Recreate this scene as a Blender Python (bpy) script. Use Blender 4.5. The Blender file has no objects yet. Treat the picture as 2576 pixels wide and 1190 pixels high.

○ ○ ○ ○ ○ ○ ○

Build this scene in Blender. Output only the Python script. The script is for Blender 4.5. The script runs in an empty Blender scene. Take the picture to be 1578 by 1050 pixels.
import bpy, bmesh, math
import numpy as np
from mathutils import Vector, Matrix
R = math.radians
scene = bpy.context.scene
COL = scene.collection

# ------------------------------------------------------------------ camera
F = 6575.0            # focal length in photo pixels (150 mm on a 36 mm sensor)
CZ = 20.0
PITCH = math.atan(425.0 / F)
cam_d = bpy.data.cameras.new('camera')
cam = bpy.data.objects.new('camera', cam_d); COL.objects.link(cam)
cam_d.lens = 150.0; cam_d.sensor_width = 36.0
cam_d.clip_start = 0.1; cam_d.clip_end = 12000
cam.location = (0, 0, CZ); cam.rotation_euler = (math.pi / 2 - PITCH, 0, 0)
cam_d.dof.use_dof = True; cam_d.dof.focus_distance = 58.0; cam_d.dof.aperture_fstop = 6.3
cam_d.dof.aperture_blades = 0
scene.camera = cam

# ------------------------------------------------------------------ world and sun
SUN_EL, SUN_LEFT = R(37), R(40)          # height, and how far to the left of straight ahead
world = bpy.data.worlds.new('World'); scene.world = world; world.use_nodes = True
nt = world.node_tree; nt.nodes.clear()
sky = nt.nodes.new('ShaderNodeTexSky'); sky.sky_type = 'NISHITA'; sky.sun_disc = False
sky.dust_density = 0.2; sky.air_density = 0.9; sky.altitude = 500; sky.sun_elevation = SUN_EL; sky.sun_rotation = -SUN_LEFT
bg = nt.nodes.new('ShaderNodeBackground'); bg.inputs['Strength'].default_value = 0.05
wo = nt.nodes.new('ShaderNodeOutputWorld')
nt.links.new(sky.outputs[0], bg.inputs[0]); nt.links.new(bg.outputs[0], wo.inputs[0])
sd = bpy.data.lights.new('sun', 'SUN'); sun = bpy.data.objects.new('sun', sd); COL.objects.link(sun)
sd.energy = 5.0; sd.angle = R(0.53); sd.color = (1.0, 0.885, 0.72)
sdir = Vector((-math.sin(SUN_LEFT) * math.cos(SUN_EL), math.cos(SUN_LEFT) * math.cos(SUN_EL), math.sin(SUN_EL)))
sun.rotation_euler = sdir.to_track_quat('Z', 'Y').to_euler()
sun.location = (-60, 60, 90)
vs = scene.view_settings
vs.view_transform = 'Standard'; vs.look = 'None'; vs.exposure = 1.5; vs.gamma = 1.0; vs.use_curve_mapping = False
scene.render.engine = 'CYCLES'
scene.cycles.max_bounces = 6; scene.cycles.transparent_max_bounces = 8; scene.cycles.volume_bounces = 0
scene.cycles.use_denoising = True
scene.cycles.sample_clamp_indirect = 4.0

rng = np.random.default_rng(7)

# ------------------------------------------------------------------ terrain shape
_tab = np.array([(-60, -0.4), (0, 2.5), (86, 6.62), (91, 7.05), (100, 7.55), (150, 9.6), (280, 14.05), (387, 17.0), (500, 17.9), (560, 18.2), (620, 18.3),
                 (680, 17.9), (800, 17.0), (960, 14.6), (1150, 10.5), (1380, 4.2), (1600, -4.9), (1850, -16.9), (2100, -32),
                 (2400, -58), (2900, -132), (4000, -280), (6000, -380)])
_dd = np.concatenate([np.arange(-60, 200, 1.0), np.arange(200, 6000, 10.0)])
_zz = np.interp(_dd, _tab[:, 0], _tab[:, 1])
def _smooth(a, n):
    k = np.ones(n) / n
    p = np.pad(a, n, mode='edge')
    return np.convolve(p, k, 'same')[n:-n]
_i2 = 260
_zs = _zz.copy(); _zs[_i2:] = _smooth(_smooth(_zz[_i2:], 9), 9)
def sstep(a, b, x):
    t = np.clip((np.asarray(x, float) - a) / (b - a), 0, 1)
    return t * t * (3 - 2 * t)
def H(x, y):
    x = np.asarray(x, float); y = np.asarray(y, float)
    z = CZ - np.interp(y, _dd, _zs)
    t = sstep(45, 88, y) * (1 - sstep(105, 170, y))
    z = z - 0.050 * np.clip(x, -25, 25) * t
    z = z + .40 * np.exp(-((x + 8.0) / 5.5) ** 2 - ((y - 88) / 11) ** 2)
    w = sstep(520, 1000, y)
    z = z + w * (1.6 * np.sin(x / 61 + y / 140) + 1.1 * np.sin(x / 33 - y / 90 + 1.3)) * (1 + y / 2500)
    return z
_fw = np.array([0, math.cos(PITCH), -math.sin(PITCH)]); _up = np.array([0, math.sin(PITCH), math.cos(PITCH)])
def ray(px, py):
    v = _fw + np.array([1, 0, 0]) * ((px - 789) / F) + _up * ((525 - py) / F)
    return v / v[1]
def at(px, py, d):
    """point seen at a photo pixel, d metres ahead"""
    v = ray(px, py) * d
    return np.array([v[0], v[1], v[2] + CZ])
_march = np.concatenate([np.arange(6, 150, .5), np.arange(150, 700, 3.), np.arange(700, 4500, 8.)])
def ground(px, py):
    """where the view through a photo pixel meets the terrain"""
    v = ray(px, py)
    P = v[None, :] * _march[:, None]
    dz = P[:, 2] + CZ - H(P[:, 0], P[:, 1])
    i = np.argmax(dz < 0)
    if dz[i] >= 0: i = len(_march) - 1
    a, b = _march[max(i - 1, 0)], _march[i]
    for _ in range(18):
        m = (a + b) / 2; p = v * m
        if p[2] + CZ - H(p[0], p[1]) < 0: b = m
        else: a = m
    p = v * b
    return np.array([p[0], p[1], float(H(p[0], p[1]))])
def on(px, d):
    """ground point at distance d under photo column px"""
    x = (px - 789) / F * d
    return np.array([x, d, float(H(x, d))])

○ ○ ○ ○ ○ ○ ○

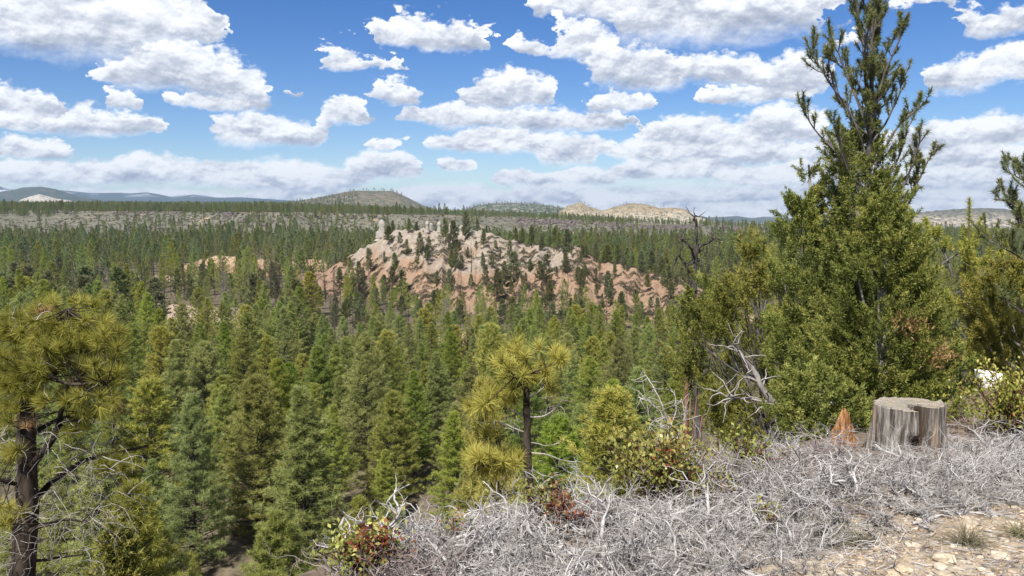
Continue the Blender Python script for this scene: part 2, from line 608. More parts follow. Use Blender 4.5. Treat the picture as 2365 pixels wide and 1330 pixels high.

○ ○ ○ ○ ○ ○ ○

**SET TASK:**
Quote the listing above, but only from the line that shows "Build this scene" through the line that shows "COL = scene.collection".

**WRITTEN ANSWER:**
Build this scene in Blender. Output only the Python script. The script is for Blender 4.5. The script runs in an empty Blender scene. Take the picture to be 1578 by 1050 pixels.
import bpy, bmesh, math
import numpy as np
from mathutils import Vector, Matrix
R = math.radians
scene = bpy.context.scene
COL = scene.collection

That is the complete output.